If the west does wean itself off Chinese goods, and if it begins to compete in the export markets targeted by China’s Belt and Road Initiative, changing the way its domestic economy works will be crucial to its survival. Because – as with planners in the USSR – the basic instinct of every Chinese official is to meet a slowdown with investment in infrastructure, energy and factories.

But before we go congratulating Trump and Xi for rebalancing the world economy, there’s a catch. Xi doesn’t only want to boost the domestic economy – he wants China to excel and dominate the world in industries that don’t even exist yet. 

Since 2023, Xi has demanded that Chinese economic strategy be based on what he terms “new quality productive forces”. This is not the standard wish-list of western industrial strategies, but a comprehensive and mind-boggling plan for technological acceleration.

The base layer of Xi’s plan to make China a hi-tech economic hyperpower is formed of eight “major emerging industries”: next-generation information technology; artificial intelligence; hydrogen energy and “virtual” power plants; new materials; robotics; biomedicine; intelligent electronic vehicles; and carbon capture. Some or all of these new sectors figure in most industrial strategies outlined by western countries, including our own. 

But it’s in the follow-on phase that China’s vision looks revolutionary. In a list of 10 “major future industries” – to be funded by targeted long-term bond issuance and a special insurance regime – Xi wants China to become globally dominant in: quantum computing and communications; 6G telecoms; biomanufacturing (growing a machine instead of making it); humanoid robots; the commercialisation of space travel; brain-computer interfaces; nuclear fusion; “brain-inspired intelligence” and the colonisation of the seabed. 

He also wants to create a “low-altitude economy” with electronic aircraft that can do vertical take-off and landing, replacing road logistics by drones and promoting “low-altitude cultural tourism”. 

And the point here is that rather than dreaming about this – think the entire airspace of a city like Shanghai populated by flying cars, delivery vehicles and sightseeing drones – China is actually planning it. 

While we in the west allow fiscal constraints, planning rules and sheer mental laziness to get in the way of the organised deployment of innovation, China is “just doing it”, using government cash and regulatory preference to unlock the future.

And unlike us, China builds new industries from the bottom up: by providing 30% of all cash needed to develop new, public databases and test beds for the micro-precise equipment needed to break into these new industries.

I am no fan of the People’s Republic of China under Xi. I lament its interference in our politics and the brutality of its regime towards workers, ethnic minorities and dissidents. But when the leader of a nominally Marxist state starts talking about “productive forces” you have to sit up and listen. Because the Marxist theory of history states that, when the “productive forces” – ie the technology and commercial relationships surrounding it – outgrow the social superstructure of laws, culture and political institutions that nurtured them, is when a revolution occurs.

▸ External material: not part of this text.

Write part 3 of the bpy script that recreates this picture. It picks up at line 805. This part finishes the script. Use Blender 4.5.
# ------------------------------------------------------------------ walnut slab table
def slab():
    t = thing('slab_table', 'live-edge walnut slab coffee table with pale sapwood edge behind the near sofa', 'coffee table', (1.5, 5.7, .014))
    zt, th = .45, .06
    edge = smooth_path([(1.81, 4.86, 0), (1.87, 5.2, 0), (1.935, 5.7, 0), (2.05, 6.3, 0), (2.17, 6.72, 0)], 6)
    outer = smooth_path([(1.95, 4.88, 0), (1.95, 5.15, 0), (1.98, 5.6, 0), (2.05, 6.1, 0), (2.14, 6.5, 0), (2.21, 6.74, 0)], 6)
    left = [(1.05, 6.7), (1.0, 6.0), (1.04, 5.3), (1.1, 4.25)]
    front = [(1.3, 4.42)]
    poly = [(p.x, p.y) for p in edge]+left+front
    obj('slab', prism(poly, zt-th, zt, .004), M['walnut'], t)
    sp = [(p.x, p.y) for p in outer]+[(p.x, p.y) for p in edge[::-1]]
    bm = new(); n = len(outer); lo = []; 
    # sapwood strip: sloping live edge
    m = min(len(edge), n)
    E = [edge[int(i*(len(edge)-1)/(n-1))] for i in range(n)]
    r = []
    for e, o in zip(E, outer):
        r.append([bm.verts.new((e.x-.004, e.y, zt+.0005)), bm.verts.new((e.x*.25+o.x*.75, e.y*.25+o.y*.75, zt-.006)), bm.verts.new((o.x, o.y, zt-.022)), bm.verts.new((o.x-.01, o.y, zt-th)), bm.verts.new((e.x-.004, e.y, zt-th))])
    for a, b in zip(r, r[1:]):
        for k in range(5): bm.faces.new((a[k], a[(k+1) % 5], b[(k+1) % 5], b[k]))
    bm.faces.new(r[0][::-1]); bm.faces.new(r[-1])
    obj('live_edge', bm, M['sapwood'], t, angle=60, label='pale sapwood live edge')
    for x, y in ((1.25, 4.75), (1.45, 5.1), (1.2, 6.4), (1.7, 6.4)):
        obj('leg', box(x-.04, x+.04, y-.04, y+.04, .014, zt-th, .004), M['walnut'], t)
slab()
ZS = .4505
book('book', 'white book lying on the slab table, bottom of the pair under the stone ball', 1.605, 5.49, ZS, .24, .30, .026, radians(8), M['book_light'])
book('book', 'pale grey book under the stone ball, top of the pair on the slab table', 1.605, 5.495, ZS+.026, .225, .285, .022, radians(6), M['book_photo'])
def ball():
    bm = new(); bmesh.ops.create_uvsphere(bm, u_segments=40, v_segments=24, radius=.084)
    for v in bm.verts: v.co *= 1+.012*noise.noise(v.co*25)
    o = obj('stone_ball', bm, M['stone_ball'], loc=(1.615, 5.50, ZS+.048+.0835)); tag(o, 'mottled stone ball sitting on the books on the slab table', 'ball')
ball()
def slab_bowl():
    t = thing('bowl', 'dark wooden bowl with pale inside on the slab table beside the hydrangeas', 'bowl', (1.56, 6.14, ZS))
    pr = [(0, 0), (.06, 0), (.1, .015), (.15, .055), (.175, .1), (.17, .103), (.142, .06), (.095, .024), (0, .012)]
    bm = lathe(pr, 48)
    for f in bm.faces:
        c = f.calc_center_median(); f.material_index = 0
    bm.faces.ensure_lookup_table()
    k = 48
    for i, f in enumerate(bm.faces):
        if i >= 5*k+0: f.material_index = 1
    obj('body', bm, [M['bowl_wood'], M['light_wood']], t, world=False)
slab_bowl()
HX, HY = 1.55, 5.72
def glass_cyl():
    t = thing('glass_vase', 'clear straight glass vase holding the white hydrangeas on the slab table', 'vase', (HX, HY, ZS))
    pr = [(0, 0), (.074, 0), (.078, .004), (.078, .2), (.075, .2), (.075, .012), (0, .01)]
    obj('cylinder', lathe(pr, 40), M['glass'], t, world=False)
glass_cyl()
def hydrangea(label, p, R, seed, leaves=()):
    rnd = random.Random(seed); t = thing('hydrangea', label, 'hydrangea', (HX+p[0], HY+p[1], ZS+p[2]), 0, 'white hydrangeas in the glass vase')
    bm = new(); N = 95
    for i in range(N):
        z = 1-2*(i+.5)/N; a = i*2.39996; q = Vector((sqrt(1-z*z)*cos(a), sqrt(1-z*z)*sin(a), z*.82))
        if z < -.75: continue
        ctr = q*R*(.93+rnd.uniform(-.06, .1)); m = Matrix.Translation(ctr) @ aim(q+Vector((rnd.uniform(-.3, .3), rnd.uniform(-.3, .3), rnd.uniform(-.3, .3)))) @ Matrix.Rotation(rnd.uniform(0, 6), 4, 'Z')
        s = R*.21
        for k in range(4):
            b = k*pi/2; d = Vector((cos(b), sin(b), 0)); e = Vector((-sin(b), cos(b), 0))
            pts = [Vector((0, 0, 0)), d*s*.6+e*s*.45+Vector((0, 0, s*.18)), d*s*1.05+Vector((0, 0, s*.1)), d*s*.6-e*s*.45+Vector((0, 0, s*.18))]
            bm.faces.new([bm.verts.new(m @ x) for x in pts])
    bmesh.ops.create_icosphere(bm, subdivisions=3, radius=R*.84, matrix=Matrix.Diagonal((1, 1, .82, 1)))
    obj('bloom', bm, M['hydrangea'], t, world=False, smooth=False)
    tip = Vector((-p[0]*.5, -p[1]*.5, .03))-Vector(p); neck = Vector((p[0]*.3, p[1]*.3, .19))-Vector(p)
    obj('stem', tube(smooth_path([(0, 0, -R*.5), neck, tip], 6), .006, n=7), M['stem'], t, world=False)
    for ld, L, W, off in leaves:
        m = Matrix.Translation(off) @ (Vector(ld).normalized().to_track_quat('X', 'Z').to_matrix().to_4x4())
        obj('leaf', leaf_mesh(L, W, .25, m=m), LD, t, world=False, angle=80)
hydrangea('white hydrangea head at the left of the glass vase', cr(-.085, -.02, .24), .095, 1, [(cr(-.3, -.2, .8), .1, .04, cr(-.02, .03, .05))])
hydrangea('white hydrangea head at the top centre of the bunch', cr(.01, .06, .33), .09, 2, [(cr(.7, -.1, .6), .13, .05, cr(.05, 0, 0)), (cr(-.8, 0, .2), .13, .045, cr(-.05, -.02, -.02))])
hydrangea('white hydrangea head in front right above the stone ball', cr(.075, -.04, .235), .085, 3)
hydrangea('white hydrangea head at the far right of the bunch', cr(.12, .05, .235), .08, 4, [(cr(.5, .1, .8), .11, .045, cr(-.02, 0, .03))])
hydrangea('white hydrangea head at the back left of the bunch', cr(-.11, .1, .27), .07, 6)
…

Xi’s goal is for the PRC to become, by the anniversary in 2049 of its creation, “a great modern socialist country that leads the world in terms of composite national strength and international influence”. And he has a precise algebraic formula for calculating “national strength” – comprising economic, military and science power, together with soft power, democratisation and leadership competence.

Xi’s China, in short, means both to achieve what the west is demanding – by switching on domestic consumption as an engine of growth – and to go on eating the lunch of western manufacturers by staking a claim to industries that do not yet exist.

If I could meet just one western politician with the ability to imagine doing the same – massive state direction and subsidy to hew rock-sized chunks out of the economic future – I would be encouraged. But so much of our current debate is about the possible; the dreary art of meeting self-imposed fiscal rules; the relentless “innovation theatre” whereby spin-offs from universities flourish briefly in the limelight, but never blossom into billion-dollar corporations.

The result is that ours is an economy where it’s easier to open a new branch of Itsu than it is to open a factory; easier to become a Deliveroo rider than to train as a welder; and more lucrative for an engineering graduate to go into the City than do the job they were trained for.

There are many risks to China’s future: it is heavily in debt, consent for authoritarian government relies on economic delivery, and its rapid re-armament comes at a fiscal cost – just as it did for the USSR. 

But if the PRC can create entire new industries from scratch – creating global demand and exclusive domestic supply – it can repeat what it did to the low-value manufacturing sectors of the west, which was to destroy them, only this time using space lasers and flying cars.

What to do about it? The UK is full of scientists and engineers who know how to emulate what China intends, and to do it better. We need a political leadership that’s prepared to rip up the existing industrial strategies – hard won though they’ve been following decades of neoliberalism – and just think bigger about the future.